We believe Nifty should have earnings growth of around 10-12%. If we can create a focused portfolio with growth of around 20%, it is quite possible and available at a reasonable valuation so that we can get those kinds of returns.

Which area do you think is off-limits right now as there is a sharp increase? Would capital goods even be on that list? Do you think the tremendous growth the sector has experienced will now stall for a while?
Madanagopal Ramu: See, what happens in a bull market is we start to think of everything as a structural growth story, but not many of them turn out to really be a structural growth story. Many of them turn out to be cyclical markets.
But last year was a year in which earnings also benefited from the tailwind of the raw materials sector following the Ukraine war.

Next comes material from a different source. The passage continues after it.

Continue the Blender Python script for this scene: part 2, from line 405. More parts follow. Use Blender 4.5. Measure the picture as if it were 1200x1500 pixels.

So we feel that a lot of this was extrapolated into many areas, and we also had the scenario that the narrative gained strength with political stability after the election.

Therefore, many thematic funds were used. We also observed that mid- and small-cap stocks continuously benefited from capital flows, first from foreign mutual funds, later from domestic and most recently from thematic funds.

And most of these thematic funds are in the mid and small cap space. They are predominantly focused on mid and small cap sectors. So we cannot rule out a situation where there could be a valuation overshoot that has built up in a large part of the mid and small cap space, if not all of it. So I particularly believe that where a lot of thematic funds are flowing today, I’m not saying there will be big drawdowns, but there could be a scenario, the risk is different here. There could be a scenario where the money that flowed into thematic and small cap assets and so on in say June or July is probably not going to generate higher returns than fixed deposits over the next three to four years.

So when these developments happen and a lot of money is raised and flows back into the same illiquid area of ​​mid and small cap themes, I think you should avoid that and be very selective. I’m not saying avoid, but be very selective, then you will avoid the risk of underperformance over the next two to three years.